Monday, September 3, 2018

THE MAN WHO SAVED PARIS: Roger West’s Ride 1914, By Michael Carragher, Unicorn Publishing Group, UK

Lieutenant Roger R.F. West, DSO




For those with only general knowledge of the events of World War I, here is an on-the-scene memoir that will bring it alive. This is an important book because it gives us one man’s story while placing him within the conflict happening all around him. British-born Roger West was of Anglo-German stock, with many German friends, but when the war broke out he volunteered to serve with the British. Being an expert motorcyclist, he was assigned as a despatch rider to the 19th Brigade in France, which bore the brunt of the fighting in the first few weeks in 1914. Even while in the heat of battle, he jotted events in his diary (Aug 4-Sept 18) and told of many hair-raising experiences.
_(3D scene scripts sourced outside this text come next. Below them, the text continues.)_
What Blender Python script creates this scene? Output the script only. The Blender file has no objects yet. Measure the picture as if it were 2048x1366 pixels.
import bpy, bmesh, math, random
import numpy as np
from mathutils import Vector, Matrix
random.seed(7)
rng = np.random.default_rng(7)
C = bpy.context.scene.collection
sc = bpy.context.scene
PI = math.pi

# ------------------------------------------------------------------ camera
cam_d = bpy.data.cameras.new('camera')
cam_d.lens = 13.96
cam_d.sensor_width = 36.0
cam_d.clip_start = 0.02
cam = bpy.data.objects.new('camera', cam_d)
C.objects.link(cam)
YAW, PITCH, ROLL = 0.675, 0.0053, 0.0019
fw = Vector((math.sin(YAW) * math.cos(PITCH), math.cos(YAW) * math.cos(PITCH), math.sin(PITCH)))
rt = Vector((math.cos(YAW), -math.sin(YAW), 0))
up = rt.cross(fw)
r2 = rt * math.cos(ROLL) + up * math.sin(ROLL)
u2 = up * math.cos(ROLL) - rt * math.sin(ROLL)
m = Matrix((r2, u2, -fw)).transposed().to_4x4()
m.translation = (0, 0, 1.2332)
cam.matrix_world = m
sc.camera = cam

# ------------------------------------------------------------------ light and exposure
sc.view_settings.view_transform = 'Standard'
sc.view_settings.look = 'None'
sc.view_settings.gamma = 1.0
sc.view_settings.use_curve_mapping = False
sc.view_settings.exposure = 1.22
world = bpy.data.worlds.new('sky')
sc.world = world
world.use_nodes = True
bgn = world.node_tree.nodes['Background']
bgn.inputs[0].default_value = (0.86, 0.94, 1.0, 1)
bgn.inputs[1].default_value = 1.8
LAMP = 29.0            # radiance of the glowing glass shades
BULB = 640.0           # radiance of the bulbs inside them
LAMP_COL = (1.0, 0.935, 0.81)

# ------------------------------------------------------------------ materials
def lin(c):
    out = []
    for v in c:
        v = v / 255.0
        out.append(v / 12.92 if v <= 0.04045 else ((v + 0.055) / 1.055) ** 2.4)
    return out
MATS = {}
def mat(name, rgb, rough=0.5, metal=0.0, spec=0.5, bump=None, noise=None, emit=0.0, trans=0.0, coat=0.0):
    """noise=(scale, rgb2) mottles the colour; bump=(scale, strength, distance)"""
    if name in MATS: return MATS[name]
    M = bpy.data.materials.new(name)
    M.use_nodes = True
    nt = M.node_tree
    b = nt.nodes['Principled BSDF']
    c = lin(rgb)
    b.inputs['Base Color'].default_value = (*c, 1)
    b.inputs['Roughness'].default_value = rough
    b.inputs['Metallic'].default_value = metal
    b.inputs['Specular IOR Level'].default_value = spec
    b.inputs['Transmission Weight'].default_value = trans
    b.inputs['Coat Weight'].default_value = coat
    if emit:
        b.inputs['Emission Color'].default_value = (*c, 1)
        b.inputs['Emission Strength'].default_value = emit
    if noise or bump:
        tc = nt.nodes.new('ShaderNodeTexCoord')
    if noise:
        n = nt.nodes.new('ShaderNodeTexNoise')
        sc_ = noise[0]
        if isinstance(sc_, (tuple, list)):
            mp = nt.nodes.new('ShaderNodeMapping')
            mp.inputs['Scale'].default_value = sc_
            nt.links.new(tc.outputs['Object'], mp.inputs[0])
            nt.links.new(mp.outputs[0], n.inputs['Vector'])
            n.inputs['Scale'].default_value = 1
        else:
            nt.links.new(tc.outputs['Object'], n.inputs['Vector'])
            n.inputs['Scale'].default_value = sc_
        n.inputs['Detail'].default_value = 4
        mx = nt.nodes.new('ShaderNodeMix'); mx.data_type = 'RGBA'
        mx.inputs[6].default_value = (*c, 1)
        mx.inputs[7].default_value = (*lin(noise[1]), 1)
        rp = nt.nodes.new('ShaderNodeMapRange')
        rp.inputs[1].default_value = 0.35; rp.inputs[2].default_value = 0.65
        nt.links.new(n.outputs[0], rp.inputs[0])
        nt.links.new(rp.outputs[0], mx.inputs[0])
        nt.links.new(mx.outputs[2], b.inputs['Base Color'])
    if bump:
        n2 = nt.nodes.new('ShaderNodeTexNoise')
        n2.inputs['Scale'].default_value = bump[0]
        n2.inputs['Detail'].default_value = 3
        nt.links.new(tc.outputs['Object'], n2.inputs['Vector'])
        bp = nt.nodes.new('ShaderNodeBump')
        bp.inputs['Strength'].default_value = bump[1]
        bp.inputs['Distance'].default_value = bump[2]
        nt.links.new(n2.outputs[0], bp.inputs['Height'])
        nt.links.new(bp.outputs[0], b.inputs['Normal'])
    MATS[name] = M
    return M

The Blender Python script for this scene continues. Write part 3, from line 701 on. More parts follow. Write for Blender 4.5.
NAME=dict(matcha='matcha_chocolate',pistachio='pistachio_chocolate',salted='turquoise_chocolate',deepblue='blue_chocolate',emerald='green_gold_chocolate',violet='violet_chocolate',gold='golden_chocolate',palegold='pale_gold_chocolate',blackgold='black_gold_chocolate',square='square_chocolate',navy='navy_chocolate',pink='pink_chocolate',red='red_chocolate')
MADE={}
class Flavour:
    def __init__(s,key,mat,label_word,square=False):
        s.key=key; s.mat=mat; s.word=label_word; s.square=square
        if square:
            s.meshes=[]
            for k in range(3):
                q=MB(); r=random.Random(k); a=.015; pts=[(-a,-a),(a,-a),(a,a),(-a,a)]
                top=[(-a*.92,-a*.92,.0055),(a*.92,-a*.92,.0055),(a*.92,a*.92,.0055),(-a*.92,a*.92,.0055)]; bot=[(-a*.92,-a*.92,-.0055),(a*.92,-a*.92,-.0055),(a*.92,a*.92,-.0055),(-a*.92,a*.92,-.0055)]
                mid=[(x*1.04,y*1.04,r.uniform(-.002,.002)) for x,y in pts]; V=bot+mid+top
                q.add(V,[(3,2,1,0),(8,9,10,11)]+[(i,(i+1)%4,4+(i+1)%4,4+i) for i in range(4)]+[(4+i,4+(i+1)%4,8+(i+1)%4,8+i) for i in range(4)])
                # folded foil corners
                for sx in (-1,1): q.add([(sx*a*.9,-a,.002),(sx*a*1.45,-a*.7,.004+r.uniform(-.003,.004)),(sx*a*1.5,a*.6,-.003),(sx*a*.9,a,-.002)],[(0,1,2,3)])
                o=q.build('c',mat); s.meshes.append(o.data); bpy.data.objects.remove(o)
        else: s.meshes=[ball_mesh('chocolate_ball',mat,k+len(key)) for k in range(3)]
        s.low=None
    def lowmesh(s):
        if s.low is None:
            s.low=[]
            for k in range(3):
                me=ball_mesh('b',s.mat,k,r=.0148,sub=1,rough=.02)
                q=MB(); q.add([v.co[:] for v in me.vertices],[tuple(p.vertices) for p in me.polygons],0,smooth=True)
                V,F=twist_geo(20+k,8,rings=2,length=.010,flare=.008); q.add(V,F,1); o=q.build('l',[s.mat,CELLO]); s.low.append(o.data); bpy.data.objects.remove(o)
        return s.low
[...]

The bridge at Pontoise-lès-Noyon
Historian Michael Carragher proposes that it was a seemingly casual act by West that changed the course of the war. When West discovered that the bridge at Pontoise-lès-Noyon had been left open to the German advance, he volunteered to ride back and blow it up. This prevented the Germans from crossing a key river and soundly defeating the French and British since, by taking Paris, the Germans would have won the war in a matter of weeks.
West’s diary entries are reproduced in full, with explanations by Carragher that give a broader picture of how West’s experiences fit in with the horrors occurring that same time. We learn how German armies poured through neutral Belgium in their attempt to destroy the French military and sweep down to take Paris. Only the tiny British Expeditionary Force got in the way, and their fighting has achieved a mythical status for the endurance of British regulars in the face of the ruthless might of the Germans who outnumbered them several times over.
British despatch rider
West tells an absorbing story of how he moved around the battlefield amid chaos and uncertainty and his account is full of atmosphere and detail. Even though he was crippled with a badly damaged foot, he still rode around the clock, delivering dispatches and directing and assisting soldiers separated from their units. The picture of an exhausted but determined young man, trundling around the battlefield on a worn-out motorcycle, is gripping, thanks to West’s vivid descriptions of those times.
After the war West was awarded The Distinguished Service Order (DSO) the first decoration awarded to the Intelligence Corps for his bold act that had saved Paris. In his memoir, written later but based on his diary, West modestly states: “I was astonished when I heard the idea put about that I had saved Paris… a gross if enthusiastic overstatement… but the demolition of the bridge at Pontoise no doubt played some part in the outcome of events.”
German Cavalry Patrol
One moving incident haunted him all his life. While hiding beside a road in France he saw a German patrol approaching. In his own words: “So here were 21 Cavalry, at 200 yards or less; and myself prone in the long grass above them. I sighted on the leader and then another and another. Eleven of them at least were sitting ducks, and as good as dead, and maybe all 21 before they could reach any sort of cover. It was my duty to kill them. Or was it? For once, in the impersonality of war, I could see them close-to, as fellow men, such men as I had met and been friends with at Bonn University before the war. The horses slopped along with heavy feet, and the leader’s head was bowed on his chest from sheer exhaustion. So, they had been having a hard time too. I squeezed the trigger lightly but not enough to fire, and then crawled back down the embankment to my cycle. I tried to rationalize it to myself - my rifle was full of dust and might have jammed; I was probably unsteady and might have missed; but I knew in my heart I could not have murdered those men.”
The book stays true to Roger West, showing how the tough time he had in the war, and the loss of so many dear comrades, led to his lifelong suffering from PTSD, then called shell shock. After the war was over he left England and moved to British Columbia whose mountains calmed his spirit. In 1938 he moved with his wife to California and became an advisor to Paramount Pictures, working on many movies before ending his days in Carmel, aged 84.